● **DIRECTIONS FOR THIS TASK**
Write the data out again exactly, with no pictures.

═══

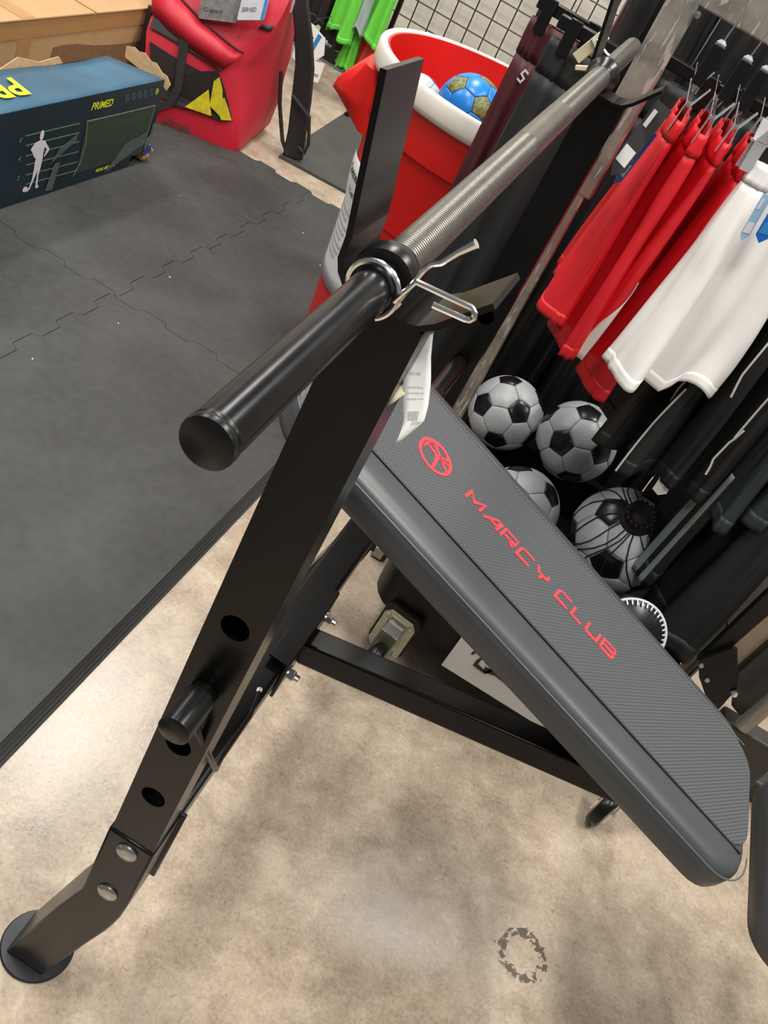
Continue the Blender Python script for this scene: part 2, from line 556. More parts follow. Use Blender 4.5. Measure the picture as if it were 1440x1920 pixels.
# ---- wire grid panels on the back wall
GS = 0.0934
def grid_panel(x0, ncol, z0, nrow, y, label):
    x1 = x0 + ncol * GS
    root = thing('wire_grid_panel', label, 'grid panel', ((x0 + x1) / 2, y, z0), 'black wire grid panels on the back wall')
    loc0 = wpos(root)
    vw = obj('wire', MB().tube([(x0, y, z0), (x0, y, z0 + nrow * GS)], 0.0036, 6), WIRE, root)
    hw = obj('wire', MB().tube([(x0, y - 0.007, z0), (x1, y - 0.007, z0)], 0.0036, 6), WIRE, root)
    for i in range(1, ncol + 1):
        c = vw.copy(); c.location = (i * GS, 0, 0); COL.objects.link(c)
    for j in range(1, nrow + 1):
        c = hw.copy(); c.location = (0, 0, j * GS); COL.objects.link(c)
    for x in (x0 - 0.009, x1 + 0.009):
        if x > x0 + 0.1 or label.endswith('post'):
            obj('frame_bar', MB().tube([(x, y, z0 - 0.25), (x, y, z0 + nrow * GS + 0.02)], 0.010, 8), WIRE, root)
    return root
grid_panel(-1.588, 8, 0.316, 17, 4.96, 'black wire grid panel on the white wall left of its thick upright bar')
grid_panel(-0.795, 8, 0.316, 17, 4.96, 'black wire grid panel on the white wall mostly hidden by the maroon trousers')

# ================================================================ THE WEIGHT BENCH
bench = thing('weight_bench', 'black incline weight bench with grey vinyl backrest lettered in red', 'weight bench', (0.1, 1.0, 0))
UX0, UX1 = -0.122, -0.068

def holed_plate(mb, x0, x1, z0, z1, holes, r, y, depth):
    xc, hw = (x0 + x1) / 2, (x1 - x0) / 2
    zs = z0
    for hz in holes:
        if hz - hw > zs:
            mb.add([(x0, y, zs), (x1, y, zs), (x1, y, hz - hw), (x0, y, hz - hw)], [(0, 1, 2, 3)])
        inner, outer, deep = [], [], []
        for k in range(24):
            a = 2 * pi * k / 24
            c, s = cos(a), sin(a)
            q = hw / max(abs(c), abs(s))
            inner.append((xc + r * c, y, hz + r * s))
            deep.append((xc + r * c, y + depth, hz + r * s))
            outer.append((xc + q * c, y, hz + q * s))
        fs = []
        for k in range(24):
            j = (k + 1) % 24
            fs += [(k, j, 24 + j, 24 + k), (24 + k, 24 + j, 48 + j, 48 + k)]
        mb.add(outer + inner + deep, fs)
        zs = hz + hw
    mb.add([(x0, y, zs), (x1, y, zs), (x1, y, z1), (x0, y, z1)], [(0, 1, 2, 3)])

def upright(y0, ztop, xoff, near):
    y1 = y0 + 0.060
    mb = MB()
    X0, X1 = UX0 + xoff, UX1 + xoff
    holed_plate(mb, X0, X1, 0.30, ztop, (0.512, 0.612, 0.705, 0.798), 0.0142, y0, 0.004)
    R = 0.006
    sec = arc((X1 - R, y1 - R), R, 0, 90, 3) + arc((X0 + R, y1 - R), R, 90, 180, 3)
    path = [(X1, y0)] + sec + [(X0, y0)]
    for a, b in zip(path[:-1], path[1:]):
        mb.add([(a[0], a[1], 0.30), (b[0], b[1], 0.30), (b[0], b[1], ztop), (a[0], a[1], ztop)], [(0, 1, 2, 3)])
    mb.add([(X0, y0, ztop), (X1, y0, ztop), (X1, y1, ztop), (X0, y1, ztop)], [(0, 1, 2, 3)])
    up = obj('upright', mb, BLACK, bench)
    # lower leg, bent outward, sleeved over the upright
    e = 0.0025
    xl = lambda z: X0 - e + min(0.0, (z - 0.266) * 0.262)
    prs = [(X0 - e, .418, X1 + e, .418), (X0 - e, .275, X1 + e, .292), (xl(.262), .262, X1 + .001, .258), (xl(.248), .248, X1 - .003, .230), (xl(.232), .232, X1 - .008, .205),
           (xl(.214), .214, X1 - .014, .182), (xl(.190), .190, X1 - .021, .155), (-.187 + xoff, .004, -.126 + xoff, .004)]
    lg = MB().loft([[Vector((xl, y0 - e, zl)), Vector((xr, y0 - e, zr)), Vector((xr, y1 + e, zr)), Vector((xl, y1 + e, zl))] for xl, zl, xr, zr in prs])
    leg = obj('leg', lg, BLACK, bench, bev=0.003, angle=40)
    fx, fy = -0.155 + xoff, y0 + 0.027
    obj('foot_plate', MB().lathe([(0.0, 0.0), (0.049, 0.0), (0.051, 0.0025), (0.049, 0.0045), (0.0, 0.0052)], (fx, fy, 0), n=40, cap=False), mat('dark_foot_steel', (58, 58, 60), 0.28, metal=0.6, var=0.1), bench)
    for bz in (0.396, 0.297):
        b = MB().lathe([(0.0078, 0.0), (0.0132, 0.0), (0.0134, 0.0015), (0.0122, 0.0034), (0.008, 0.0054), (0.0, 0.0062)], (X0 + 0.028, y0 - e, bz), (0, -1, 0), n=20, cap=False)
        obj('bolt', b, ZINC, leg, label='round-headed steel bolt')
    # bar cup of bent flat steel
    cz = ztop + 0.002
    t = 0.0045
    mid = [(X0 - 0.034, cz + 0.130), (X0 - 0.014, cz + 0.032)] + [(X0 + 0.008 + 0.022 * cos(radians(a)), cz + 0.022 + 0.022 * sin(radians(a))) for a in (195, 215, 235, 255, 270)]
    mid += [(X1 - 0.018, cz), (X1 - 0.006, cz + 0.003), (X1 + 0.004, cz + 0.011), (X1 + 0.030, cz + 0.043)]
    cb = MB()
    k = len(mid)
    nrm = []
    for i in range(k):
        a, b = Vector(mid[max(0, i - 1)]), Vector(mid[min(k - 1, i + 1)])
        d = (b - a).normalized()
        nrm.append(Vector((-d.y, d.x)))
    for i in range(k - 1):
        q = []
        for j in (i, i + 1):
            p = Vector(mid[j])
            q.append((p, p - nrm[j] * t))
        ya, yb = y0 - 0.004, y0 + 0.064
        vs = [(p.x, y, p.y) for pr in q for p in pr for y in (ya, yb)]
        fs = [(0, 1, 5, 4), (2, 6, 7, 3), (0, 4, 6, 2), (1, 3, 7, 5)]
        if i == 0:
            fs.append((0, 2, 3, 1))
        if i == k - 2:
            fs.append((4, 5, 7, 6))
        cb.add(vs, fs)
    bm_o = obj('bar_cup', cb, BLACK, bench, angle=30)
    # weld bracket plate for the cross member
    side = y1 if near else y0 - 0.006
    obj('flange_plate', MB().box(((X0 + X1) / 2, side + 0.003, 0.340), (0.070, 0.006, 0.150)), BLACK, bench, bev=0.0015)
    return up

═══

● **RESULT BELOW**
Continue the Blender Python script for this scene: part 2, from line 556. More parts follow. Use Blender 4.5. Measure the picture as if it were 1440x1920 pixels.
# ---- wire grid panels on the back wall
GS = 0.0934
def grid_panel(x0, ncol, z0, nrow, y, label):
    x1 = x0 + ncol * GS
    root = thing('wire_grid_panel', label, 'grid panel', ((x0 + x1) / 2, y, z0), 'black wire grid panels on the back wall')
    loc0 = wpos(root)
    vw = obj('wire', MB().tube([(x0, y, z0), (x0, y, z0 + nrow * GS)], 0.0036, 6), WIRE, root)
    hw = obj('wire', MB().tube([(x0, y - 0.007, z0), (x1, y - 0.007, z0)], 0.0036, 6), WIRE, root)
    for i in range(1, ncol + 1):
        c = vw.copy(); c.location = (i * GS, 0, 0); COL.objects.link(c)
    for j in range(1, nrow + 1):
        c = hw.copy(); c.location = (0, 0, j * GS); COL.objects.link(c)
    for x in (x0 - 0.009, x1 + 0.009):
        if x > x0 + 0.1 or label.endswith('post'):
            obj('frame_bar', MB().tube([(x, y, z0 - 0.25), (x, y, z0 + nrow * GS + 0.02)], 0.010, 8), WIRE, root)
    return root
grid_panel(-1.588, 8, 0.316, 17, 4.96, 'black wire grid panel on the white wall left of its thick upright bar')
grid_panel(-0.795, 8, 0.316, 17, 4.96, 'black wire grid panel on the white wall mostly hidden by the maroon trousers')

# ================================================================ THE WEIGHT BENCH
bench = thing('weight_bench', 'black incline weight bench with grey vinyl backrest lettered in red', 'weight bench', (0.1, 1.0, 0))
UX0, UX1 = -0.122, -0.068

def holed_plate(mb, x0, x1, z0, z1, holes, r, y, depth):
    xc, hw = (x0 + x1) / 2, (x1 - x0) / 2
    zs = z0
    for hz in holes:
        if hz - hw > zs:
            mb.add([(x0, y, zs), (x1, y, zs), (x1, y, hz - hw), (x0, y, hz - hw)], [(0, 1, 2, 3)])
        inner, outer, deep = [], [], []
        for k in range(24):
            a = 2 * pi * k / 24
            c, s = cos(a), sin(a)
            q = hw / max(abs(c), abs(s))
            inner.append((xc + r * c, y, hz + r * s))
            deep.append((xc + r * c, y + depth, hz + r * s))
            outer.append((xc + q * c, y, hz + q * s))
        fs = []
        for k in range(24):
            j = (k + 1) % 24
            fs += [(k, j, 24 + j, 24 + k), (24 + k, 24 + j, 48 + j, 48 + k)]
        mb.add(outer + inner + deep, fs)
        zs = hz + hw
    mb.add([(x0, y, zs), (x1, y, zs), (x1, y, z1), (x0, y, z1)], [(0, 1, 2, 3)])

def upright(y0, ztop, xoff, near):
    y1 = y0 + 0.060
    mb = MB()
    X0, X1 = UX0 + xoff, UX1 + xoff
    holed_plate(mb, X0, X1, 0.30, ztop, (0.512, 0.612, 0.705, 0.798), 0.0142, y0, 0.004)
    R = 0.006
    sec = arc((X1 - R, y1 - R), R, 0, 90, 3) + arc((X0 + R, y1 - R), R, 90, 180, 3)
    path = [(X1, y0)] + sec + [(X0, y0)]
    for a, b in zip(path[:-1], path[1:]):
        mb.add([(a[0], a[1], 0.30), (b[0], b[1], 0.30), (b[0], b[1], ztop), (a[0], a[1], ztop)], [(0, 1, 2, 3)])
    mb.add([(X0, y0, ztop), (X1, y0, ztop), (X1, y1, ztop), (X0, y1, ztop)], [(0, 1, 2, 3)])
    up = obj('upright', mb, BLACK, bench)
    # lower leg, bent outward, sleeved over the upright
    e = 0.0025
    xl = lambda z: X0 - e + min(0.0, (z - 0.266) * 0.262)
    prs = [(X0 - e, .418, X1 + e, .418), (X0 - e, .275, X1 + e, .292), (xl(.262), .262, X1 + .001, .258), (xl(.248), .248, X1 - .003, .230), (xl(.232), .232, X1 - .008, .205),
           (xl(.214), .214, X1 - .014, .182), (xl(.190), .190, X1 - .021, .155), (-.187 + xoff, .004, -.126 + xoff, .004)]
    lg = MB().loft([[Vector((xl, y0 - e, zl)), Vector((xr, y0 - e, zr)), Vector((xr, y1 + e, zr)), Vector((xl, y1 + e, zl))] for xl, zl, xr, zr in prs])
    leg = obj('leg', lg, BLACK, bench, bev=0.003, angle=40)
    fx, fy = -0.155 + xoff, y0 + 0.027
    obj('foot_plate', MB().lathe([(0.0, 0.0), (0.049, 0.0), (0.051, 0.0025), (0.049, 0.0045), (0.0, 0.0052)], (fx, fy, 0), n=40, cap=False), mat('dark_foot_steel', (58, 58, 60), 0.28, metal=0.6, var=0.1), bench)
    for bz in (0.396, 0.297):
        b = MB().lathe([(0.0078, 0.0), (0.0132, 0.0), (0.0134, 0.0015), (0.0122, 0.0034), (0.008, 0.0054), (0.0, 0.0062)], (X0 + 0.028, y0 - e, bz), (0, -1, 0), n=20, cap=False)
        obj('bolt', b, ZINC, leg, label='round-headed steel bolt')
    # bar cup of bent flat steel
    cz = ztop + 0.002
    t = 0.0045
    mid = [(X0 - 0.034, cz + 0.130), (X0 - 0.014, cz + 0.032)] + [(X0 + 0.008 + 0.022 * cos(radians(a)), cz + 0.022 + 0.022 * sin(radians(a))) for a in (195, 215, 235, 255, 270)]
    mid += [(X1 - 0.018, cz), (X1 - 0.006, cz + 0.003), (X1 + 0.004, cz + 0.011), (X1 + 0.030, cz + 0.043)]
    cb = MB()
    k = len(mid)
    nrm = []
    for i in range(k):
        a, b = Vector(mid[max(0, i - 1)]), Vector(mid[min(k - 1, i + 1)])
        d = (b - a).normalized()
        nrm.append(Vector((-d.y, d.x)))
    for i in range(k - 1):
        q = []
        for j in (i, i + 1):
            p = Vector(mid[j])
            q.append((p, p - nrm[j] * t))
        ya, yb = y0 - 0.004, y0 + 0.064
        vs = [(p.x, y, p.y) for pr in q for p in pr for y in (ya, yb)]
        fs = [(0, 1, 5, 4), (2, 6, 7, 3), (0, 4, 6, 2), (1, 3, 7, 5)]
        if i == 0:
            fs.append((0, 2, 3, 1))
        if i == k - 2:
            fs.append((4, 5, 7, 6))
        cb.add(vs, fs)
    bm_o = obj('bar_cup', cb, BLACK, bench, angle=30)
    # weld bracket plate for the cross member
    side = y1 if near else y0 - 0.006
    obj('flange_plate', MB().box(((X0 + X1) / 2, side + 0.003, 0.340), (0.070, 0.006, 0.150)), BLACK, bench, bev=0.0015)
    return up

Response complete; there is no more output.